Esa sí es la realidad, y ya ven, esa realidad nos nubla el entendimiento.

Este fin de semana he visto una película romántica que tenía mucho de verdad, Agua para elefantes. El protagonista dice que “El éxito limpia todos los pecados”. Cierto. La fama y los programas de ficción que entran a diario en nuestra casa sin invitación, nos atontan de tal modo que nosotros mismos nos encargamos de envolver con papel de seda y lazos una verdad que admitimos a medias o no toleramos nada. Al fin, es todo tan bonito que para qué empañar el cristal de la mirilla. La princesa de donde sea es tan guapa que no puede ser infiel, el presidente de tal país tan atractivo que no es posible que sea corrupto, el actor tal ha tenido que divorciarse porque su esposa le había mentido, el magnate millonario no es feliz aunque lo parezca y el ministro europeo no violó a la camarera del hotel. Y, hasta disculpamos al Presidente Rajoy, inoportuno a tope, diciendo en el funeral de Mandela que estaba feliz porque en el Estadio donde se celebraba la despedida del líder de la paz, ganó España el Mundial de futbol. Así vivimos. Dentro de un cuento de hadas sin hadas pero que creen en las hadas. Somos deliciosamente ingenuos. Y es bonito. El éxito baña con espuma olorosa la miseria humana.
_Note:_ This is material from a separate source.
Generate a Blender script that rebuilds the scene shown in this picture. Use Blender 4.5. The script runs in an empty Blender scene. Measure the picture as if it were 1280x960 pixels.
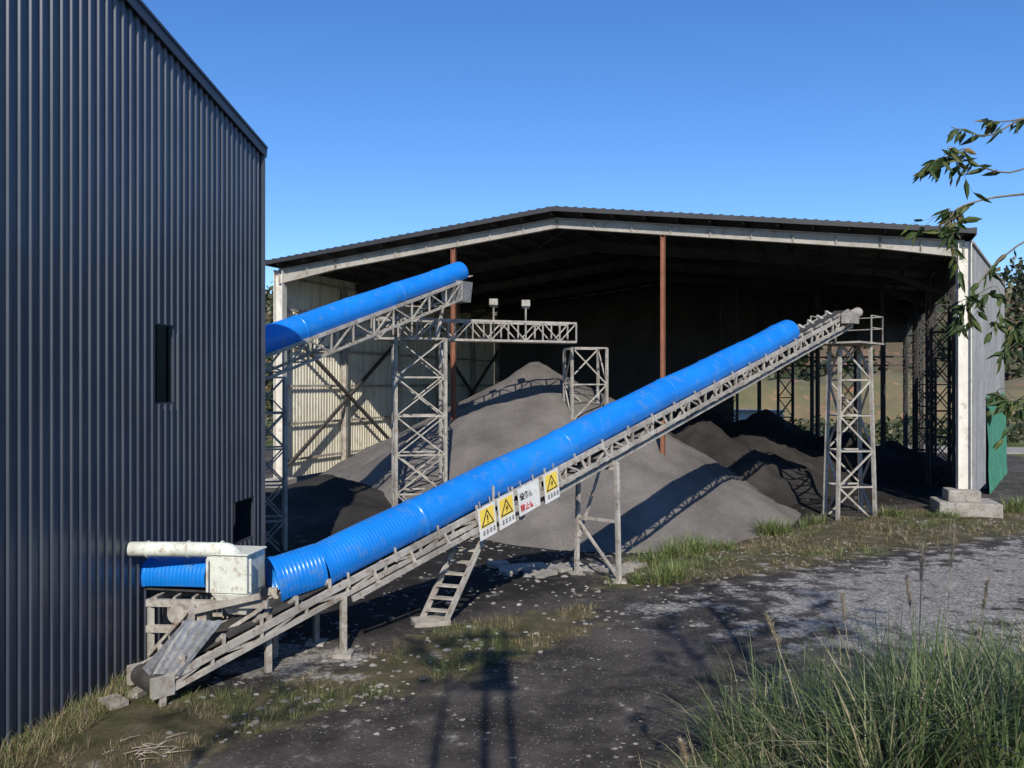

¡Qué vamos a hacer! Somos así. Vulgarmente iguales. Tenemos una especie de complejo de inferioridad ante tanta opulencia y nos esforzamos, con la mejor de nuestras voluntades, en hacer magia donde hay cartón.

Ahora, volviendo –la verdad es que no nos hemos ido- a la realidad cotidiana, en Nochebuena las amas de casa iremos a la peluquería antes, nos pondremos nuestro mejor vestido, zapatos altos –con las zapatillas cerca-, maquillaje cuidado y perfume. Engalanaremos la mesa con todo nuestro cariño -de cartón o de verdad, con fregado o a la papelera-, y taparemos el cansancio con especial esmero difuminando sombra de ojos y barra de labios. El éxito de la velada está en  el esfuerzo de agradar que pongamos. De acá para allá con nuestras bolsas, haremos viajes al supermercado hasta conseguir los ingredientes necesarios para un buen asado. Y, mientras pensaba –son las cotidianas labores-  que me faltan ciruelas para el pavo, he visto a una gitana con un carrito de compra. Y me he preguntado ¿por qué las gitanas siempre llevan un carrito? Parece como un distintivo de raza femenino. En fin, son curiosidades del entorno, como ir bien peinadas con su pelo tirante con una coleta baja. ¿Se ha fijado que una gitana nunca va despeinada?

Un diseñador decía este mes en una revista  que “toda época tiene la moda que se merece y creo que lo que hay es mucho mal gusto”. Pues igual las amas de casa nos merecemos también un suspiro de vida moderna aunque se traicione la clásica elegancia. No sé, aún sigo con dudas. Tengo el mantel planchado, la cristalería brillante, pero ya he comprado unas servilletas de papel rojas. El después está sin decidir.